# Source material
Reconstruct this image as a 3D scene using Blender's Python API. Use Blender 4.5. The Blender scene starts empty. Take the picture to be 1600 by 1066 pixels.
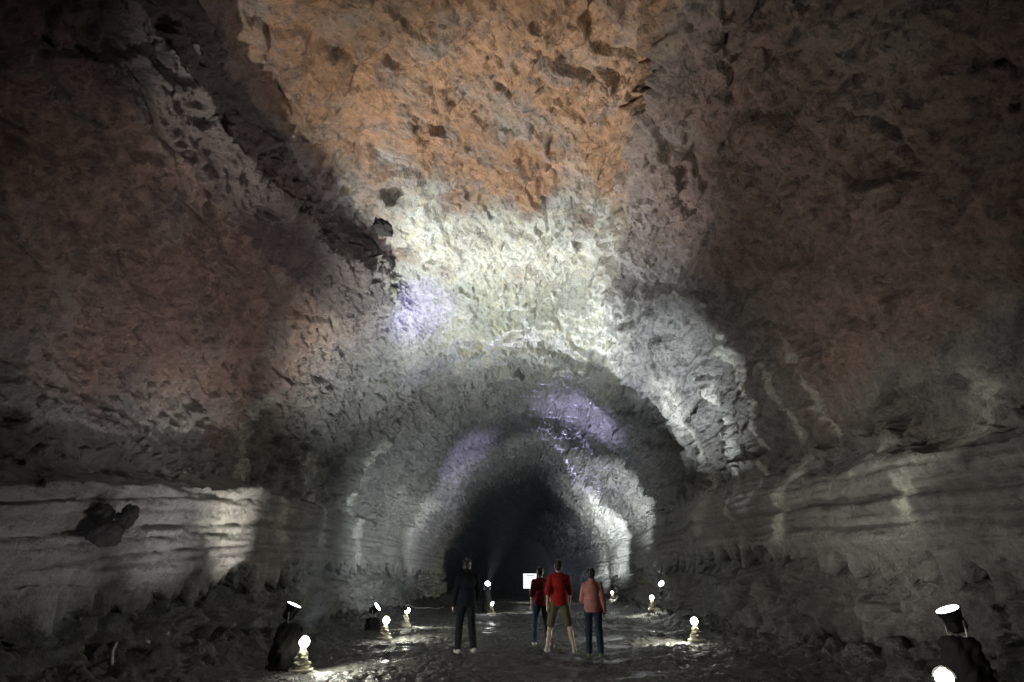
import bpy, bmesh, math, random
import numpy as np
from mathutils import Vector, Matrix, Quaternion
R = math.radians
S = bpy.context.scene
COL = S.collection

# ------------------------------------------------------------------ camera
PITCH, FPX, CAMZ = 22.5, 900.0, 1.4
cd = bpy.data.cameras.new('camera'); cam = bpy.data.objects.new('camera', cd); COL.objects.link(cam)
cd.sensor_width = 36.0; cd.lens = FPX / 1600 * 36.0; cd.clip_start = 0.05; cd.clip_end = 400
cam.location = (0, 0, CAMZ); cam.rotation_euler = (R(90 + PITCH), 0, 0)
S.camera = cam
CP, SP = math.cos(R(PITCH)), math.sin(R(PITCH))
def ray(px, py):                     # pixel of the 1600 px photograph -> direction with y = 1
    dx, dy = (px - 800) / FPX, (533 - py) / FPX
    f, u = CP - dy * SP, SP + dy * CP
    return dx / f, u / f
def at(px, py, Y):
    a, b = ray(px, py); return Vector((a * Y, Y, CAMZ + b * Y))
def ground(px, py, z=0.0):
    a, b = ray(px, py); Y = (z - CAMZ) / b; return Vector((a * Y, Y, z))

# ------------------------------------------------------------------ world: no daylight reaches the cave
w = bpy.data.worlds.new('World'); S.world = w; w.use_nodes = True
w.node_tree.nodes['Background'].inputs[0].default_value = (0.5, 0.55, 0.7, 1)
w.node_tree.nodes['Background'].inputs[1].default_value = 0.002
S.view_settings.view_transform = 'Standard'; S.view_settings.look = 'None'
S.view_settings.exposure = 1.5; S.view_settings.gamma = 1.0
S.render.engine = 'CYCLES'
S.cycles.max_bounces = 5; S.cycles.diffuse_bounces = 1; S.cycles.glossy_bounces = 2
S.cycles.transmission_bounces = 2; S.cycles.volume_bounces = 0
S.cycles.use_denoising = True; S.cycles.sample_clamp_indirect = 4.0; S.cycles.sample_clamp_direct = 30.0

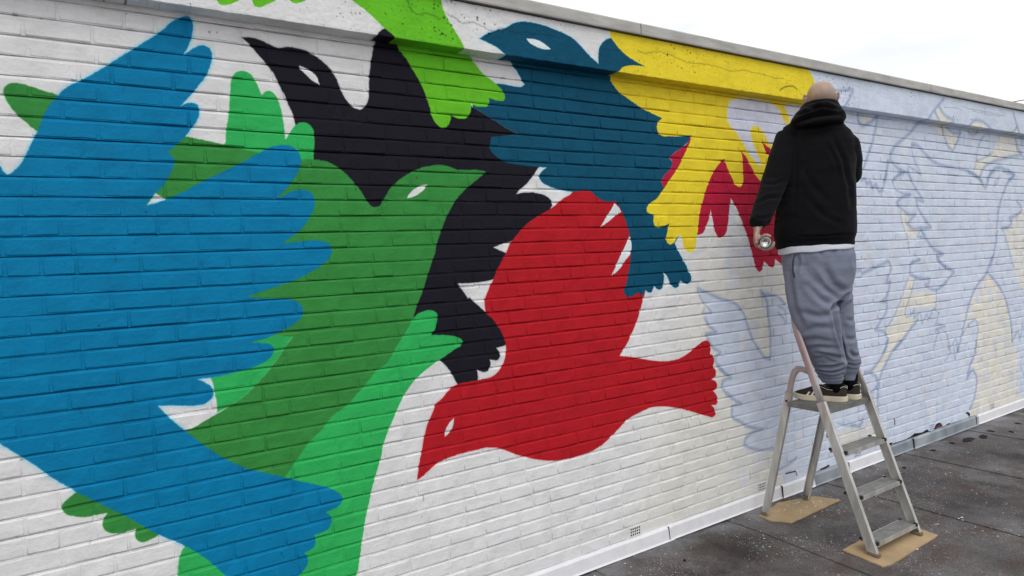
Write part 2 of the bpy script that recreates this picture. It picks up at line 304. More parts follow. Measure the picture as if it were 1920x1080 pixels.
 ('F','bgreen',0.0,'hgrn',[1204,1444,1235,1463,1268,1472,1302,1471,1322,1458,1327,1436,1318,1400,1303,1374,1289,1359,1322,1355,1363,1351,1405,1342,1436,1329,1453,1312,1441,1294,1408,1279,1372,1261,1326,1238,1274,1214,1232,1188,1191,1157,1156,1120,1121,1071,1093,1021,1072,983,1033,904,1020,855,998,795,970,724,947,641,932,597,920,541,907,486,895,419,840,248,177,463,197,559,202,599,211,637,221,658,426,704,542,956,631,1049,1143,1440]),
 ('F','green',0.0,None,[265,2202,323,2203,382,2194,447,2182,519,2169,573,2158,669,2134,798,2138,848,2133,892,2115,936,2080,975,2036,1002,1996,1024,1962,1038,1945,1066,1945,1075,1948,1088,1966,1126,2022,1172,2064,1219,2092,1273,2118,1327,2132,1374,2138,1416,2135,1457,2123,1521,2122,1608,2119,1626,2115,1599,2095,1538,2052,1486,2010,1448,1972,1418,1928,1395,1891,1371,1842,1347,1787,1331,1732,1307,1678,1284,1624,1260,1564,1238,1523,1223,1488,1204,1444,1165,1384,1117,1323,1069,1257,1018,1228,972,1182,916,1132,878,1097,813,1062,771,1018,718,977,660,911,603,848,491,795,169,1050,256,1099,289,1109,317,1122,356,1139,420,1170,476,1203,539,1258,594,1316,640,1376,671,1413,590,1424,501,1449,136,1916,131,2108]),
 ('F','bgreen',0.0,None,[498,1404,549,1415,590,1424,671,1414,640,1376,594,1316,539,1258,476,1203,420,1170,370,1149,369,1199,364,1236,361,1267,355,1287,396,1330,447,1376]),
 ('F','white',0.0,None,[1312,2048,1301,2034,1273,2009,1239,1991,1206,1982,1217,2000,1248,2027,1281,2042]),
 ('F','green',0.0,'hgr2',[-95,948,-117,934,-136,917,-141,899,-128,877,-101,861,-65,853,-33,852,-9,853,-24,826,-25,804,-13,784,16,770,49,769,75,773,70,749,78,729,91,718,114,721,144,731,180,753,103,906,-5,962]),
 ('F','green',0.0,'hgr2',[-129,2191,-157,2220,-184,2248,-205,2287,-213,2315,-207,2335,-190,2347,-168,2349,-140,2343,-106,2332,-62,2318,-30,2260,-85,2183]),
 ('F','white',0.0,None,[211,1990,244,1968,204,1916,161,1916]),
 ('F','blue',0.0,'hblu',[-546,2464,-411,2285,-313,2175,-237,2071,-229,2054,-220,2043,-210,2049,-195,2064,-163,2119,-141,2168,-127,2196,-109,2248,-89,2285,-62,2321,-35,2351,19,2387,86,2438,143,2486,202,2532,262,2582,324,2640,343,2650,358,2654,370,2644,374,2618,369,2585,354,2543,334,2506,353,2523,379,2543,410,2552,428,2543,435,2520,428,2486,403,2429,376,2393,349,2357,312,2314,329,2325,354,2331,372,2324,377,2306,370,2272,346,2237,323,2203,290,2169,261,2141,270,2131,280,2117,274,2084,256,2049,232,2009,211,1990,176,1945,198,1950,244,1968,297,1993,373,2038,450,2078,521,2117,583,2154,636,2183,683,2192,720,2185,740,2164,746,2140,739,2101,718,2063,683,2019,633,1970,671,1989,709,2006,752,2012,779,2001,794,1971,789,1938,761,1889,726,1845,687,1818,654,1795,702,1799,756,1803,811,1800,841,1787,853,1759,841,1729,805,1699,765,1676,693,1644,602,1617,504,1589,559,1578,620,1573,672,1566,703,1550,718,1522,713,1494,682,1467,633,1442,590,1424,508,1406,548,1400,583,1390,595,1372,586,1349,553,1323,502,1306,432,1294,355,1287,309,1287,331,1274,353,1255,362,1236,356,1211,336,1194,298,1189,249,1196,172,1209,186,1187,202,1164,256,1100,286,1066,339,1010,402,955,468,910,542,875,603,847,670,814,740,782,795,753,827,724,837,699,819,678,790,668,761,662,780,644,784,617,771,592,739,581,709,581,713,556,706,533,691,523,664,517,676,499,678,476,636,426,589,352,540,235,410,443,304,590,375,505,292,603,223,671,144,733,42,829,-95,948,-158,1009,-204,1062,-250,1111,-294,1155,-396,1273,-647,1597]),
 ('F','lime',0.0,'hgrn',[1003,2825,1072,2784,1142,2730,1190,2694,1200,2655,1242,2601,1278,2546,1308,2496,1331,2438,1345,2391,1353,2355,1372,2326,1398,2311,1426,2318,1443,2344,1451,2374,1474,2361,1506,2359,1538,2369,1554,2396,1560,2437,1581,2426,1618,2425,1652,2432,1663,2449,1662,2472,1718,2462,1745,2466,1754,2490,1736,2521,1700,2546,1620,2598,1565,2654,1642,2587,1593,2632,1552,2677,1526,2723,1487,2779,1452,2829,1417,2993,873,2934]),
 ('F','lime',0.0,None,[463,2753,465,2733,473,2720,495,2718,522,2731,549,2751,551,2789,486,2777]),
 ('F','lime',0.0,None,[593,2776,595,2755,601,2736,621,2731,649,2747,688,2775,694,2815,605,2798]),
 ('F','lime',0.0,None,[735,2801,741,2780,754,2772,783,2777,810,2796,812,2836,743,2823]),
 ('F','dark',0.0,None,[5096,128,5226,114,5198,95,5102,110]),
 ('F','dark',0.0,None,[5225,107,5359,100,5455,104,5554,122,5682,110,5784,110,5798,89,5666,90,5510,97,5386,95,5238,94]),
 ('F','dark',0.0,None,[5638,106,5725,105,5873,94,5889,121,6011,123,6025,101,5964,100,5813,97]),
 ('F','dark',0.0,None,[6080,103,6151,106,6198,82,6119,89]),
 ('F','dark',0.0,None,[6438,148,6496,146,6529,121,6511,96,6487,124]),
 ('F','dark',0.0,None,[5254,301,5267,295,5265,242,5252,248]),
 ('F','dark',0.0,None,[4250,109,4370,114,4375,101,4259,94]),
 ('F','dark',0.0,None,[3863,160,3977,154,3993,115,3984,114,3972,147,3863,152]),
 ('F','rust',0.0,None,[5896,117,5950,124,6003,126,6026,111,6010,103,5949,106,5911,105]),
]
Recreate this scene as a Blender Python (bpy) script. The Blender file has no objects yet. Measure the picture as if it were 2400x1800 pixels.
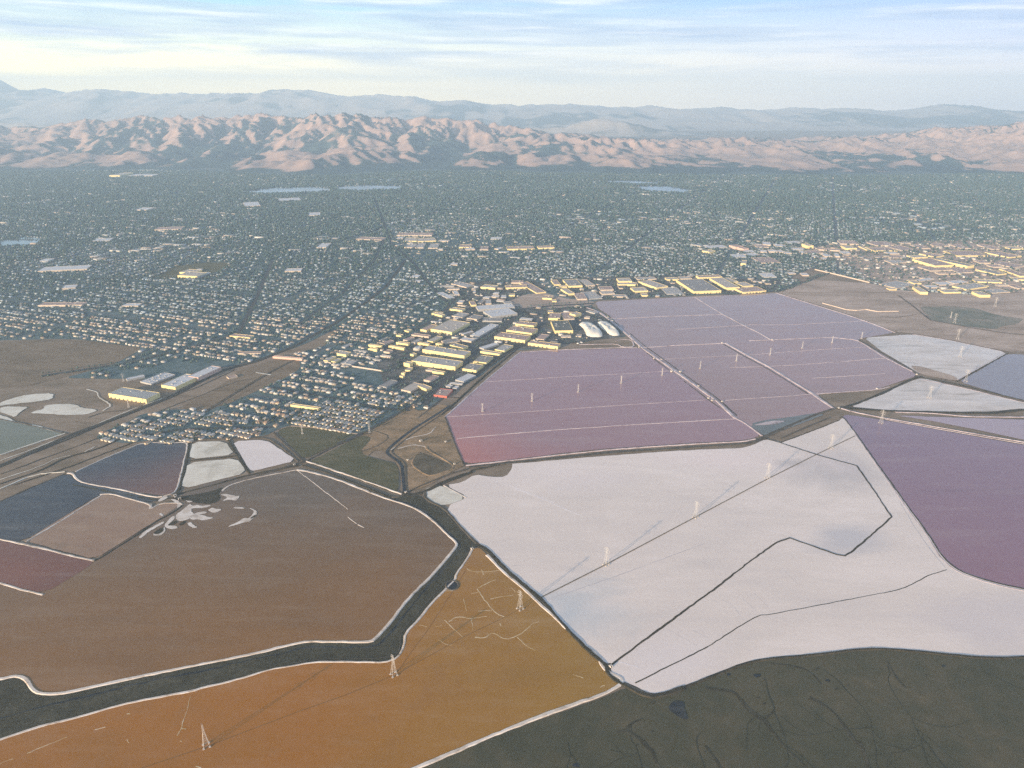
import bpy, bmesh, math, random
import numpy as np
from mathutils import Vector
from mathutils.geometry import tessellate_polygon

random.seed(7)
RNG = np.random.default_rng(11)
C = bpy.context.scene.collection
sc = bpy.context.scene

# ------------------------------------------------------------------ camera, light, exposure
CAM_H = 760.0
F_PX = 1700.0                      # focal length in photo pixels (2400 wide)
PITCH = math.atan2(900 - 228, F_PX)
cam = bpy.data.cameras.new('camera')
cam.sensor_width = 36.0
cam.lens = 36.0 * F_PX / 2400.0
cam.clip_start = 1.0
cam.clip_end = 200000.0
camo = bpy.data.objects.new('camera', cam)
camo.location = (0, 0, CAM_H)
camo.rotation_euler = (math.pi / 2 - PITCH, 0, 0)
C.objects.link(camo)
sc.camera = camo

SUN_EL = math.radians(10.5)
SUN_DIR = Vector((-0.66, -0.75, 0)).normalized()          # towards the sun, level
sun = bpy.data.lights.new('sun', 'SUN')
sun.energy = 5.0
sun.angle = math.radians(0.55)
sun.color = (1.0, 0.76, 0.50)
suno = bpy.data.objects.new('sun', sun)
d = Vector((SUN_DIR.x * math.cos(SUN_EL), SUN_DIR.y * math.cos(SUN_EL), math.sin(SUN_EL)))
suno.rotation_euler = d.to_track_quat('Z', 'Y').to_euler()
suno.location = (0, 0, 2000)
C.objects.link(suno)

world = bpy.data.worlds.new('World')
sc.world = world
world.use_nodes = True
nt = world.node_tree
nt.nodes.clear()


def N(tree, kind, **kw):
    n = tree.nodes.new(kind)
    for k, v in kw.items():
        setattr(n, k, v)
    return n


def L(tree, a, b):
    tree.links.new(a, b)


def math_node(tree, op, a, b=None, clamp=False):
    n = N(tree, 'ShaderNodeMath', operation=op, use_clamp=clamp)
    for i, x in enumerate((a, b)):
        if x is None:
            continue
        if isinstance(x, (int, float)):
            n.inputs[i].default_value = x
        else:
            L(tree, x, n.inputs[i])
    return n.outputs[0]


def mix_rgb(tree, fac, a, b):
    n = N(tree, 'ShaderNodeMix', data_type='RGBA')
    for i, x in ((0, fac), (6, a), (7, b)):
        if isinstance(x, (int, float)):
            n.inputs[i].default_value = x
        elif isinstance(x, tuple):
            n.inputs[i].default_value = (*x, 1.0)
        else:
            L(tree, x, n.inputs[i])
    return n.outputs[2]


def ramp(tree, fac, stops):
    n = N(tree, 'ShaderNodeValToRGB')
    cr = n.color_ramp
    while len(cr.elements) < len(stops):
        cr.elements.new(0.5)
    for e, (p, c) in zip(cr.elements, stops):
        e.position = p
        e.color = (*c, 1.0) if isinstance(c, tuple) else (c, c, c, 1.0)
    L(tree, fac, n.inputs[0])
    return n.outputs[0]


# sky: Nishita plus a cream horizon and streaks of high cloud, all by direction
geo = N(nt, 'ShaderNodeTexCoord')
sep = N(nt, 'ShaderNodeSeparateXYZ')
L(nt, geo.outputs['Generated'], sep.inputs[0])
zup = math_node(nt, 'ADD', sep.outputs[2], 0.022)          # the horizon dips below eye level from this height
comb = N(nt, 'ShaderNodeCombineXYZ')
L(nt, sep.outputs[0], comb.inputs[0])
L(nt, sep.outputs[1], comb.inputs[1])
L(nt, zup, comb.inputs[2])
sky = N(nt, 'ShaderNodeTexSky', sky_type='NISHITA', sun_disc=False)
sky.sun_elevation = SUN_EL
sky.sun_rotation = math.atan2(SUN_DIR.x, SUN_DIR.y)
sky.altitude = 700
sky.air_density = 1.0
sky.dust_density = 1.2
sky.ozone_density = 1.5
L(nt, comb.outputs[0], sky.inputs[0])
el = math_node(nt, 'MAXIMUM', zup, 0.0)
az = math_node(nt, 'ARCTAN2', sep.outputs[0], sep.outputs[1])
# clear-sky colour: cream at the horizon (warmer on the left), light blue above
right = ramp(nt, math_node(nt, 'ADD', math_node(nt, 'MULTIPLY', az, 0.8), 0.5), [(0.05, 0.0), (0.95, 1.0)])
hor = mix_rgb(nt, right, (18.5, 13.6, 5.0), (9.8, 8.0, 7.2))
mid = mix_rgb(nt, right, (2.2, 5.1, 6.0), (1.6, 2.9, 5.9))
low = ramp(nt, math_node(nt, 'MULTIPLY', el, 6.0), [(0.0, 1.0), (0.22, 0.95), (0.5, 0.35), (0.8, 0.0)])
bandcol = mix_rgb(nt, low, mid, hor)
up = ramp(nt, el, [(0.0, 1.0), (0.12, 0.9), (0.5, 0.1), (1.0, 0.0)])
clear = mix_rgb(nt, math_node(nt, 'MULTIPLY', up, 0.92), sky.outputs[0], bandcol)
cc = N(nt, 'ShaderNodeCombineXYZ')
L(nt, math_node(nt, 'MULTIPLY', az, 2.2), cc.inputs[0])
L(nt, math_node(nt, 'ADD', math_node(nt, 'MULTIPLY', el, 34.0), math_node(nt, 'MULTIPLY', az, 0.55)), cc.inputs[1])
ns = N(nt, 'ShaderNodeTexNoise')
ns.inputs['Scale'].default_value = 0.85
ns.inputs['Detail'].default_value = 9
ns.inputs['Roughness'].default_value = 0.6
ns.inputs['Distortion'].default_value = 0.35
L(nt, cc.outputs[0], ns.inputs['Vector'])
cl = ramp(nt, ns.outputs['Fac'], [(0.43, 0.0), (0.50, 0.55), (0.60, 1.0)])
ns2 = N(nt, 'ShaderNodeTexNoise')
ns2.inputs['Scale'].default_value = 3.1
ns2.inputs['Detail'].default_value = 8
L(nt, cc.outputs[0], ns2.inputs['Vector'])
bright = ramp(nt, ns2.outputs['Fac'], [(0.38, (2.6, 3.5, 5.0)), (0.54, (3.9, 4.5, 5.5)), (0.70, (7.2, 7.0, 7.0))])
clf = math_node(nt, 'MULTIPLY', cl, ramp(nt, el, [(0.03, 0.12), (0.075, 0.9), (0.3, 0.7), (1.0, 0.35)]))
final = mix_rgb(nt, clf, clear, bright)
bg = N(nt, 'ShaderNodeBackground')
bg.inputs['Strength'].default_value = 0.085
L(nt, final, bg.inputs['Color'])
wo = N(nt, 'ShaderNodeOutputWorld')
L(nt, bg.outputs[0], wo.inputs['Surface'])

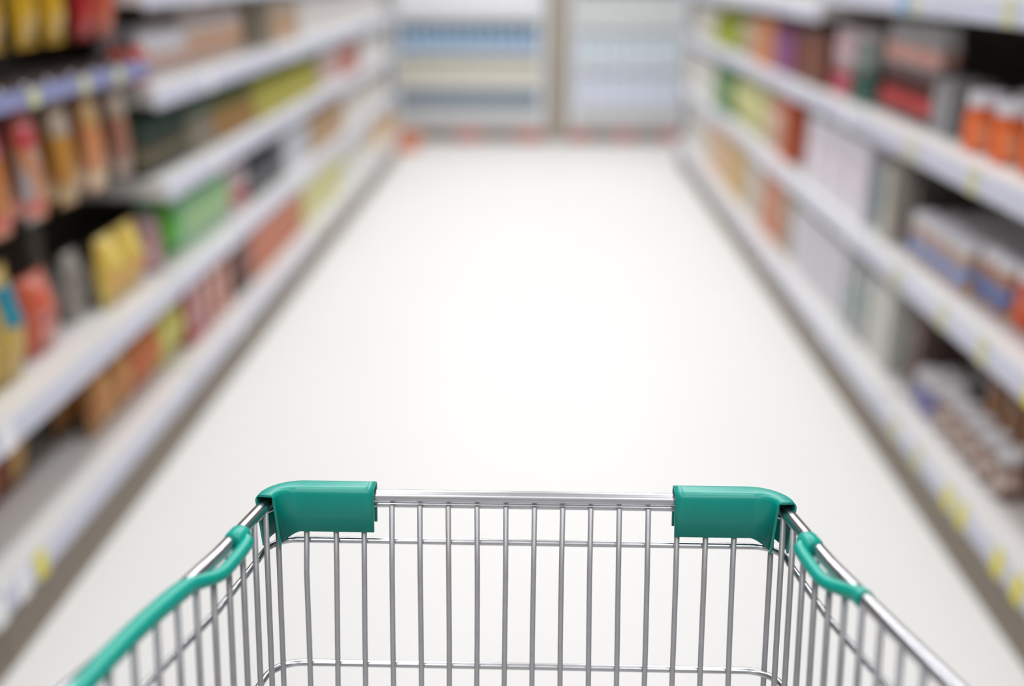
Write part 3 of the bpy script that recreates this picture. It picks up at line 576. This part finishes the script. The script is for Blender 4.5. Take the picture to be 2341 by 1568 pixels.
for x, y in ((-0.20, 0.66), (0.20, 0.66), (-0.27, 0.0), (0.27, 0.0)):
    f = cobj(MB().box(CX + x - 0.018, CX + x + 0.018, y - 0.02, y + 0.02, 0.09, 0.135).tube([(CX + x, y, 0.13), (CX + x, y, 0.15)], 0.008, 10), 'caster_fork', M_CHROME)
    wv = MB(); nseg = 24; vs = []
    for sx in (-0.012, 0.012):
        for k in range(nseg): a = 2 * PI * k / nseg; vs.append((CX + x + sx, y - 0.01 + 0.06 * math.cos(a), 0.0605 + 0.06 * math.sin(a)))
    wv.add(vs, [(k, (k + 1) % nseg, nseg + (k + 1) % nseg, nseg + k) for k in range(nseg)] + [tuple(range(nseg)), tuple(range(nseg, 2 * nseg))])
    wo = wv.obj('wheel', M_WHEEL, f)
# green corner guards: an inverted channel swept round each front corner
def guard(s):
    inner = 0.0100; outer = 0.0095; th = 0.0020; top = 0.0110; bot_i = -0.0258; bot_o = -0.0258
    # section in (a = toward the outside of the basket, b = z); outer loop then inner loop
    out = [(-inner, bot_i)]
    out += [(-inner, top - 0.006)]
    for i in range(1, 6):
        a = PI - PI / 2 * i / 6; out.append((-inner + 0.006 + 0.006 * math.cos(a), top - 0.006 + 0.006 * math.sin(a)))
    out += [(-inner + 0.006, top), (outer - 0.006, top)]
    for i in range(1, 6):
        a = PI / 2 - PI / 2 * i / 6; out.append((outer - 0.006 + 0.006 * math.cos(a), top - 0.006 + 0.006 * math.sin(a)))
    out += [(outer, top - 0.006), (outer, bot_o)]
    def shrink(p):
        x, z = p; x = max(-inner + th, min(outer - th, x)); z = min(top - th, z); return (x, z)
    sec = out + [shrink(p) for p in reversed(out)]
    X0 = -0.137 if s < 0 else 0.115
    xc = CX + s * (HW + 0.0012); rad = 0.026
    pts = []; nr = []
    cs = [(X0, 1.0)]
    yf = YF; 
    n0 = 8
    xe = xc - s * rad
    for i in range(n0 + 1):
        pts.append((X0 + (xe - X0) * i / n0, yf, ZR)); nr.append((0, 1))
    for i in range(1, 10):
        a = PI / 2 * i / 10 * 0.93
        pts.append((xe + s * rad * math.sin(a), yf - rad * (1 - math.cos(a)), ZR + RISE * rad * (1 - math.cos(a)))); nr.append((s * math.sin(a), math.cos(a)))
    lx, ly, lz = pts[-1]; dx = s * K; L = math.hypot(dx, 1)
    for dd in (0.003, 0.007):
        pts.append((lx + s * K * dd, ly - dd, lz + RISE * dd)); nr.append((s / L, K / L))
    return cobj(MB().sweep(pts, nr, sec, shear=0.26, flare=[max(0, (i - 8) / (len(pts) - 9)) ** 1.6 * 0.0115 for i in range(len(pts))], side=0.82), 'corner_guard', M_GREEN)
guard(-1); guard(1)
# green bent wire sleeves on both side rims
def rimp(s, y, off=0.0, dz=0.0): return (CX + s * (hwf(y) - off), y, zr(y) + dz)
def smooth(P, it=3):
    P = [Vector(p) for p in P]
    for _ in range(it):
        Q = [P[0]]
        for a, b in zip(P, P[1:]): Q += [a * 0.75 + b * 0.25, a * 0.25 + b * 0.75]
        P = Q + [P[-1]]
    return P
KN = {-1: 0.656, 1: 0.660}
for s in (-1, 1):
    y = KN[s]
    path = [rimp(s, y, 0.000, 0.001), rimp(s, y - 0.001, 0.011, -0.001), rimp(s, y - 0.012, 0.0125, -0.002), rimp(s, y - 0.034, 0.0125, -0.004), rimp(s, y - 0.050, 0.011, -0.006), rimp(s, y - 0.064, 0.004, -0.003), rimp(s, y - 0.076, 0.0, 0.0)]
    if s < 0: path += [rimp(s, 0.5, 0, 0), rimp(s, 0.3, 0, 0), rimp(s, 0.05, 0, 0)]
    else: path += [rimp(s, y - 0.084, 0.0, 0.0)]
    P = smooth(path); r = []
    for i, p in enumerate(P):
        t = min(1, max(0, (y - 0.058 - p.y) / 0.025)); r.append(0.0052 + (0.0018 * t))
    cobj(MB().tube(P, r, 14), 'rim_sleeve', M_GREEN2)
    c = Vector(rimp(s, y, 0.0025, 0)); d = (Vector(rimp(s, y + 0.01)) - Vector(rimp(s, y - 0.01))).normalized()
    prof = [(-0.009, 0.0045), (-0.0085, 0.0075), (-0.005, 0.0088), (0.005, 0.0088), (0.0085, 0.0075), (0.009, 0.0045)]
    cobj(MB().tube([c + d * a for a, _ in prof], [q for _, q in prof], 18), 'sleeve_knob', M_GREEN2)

# What to do
Take every line from the records above that has the word "pixels" and copy it.

# Solution
Reconstruct this image as a 3D scene using Blender's Python API. Use Blender 4.5. The Blender scene starts empty. Take the picture to be 1600 by 1066 pixels.
Write part 2 of the bpy script that recreates this picture. It picks up at line 304. More parts follow. Measure the picture as if it were 1920x1080 pixels.
Recreate this scene as a Blender Python (bpy) script. The Blender file has no objects yet. Measure the picture as if it were 2400x1800 pixels.
F_PX = 1700.0                      # focal length in photo pixels (2400 wide)
Write part 3 of the bpy script that recreates this picture. It picks up at line 576. This part finishes the script. The script is for Blender 4.5. Take the picture to be 2341 by 1568 pixels.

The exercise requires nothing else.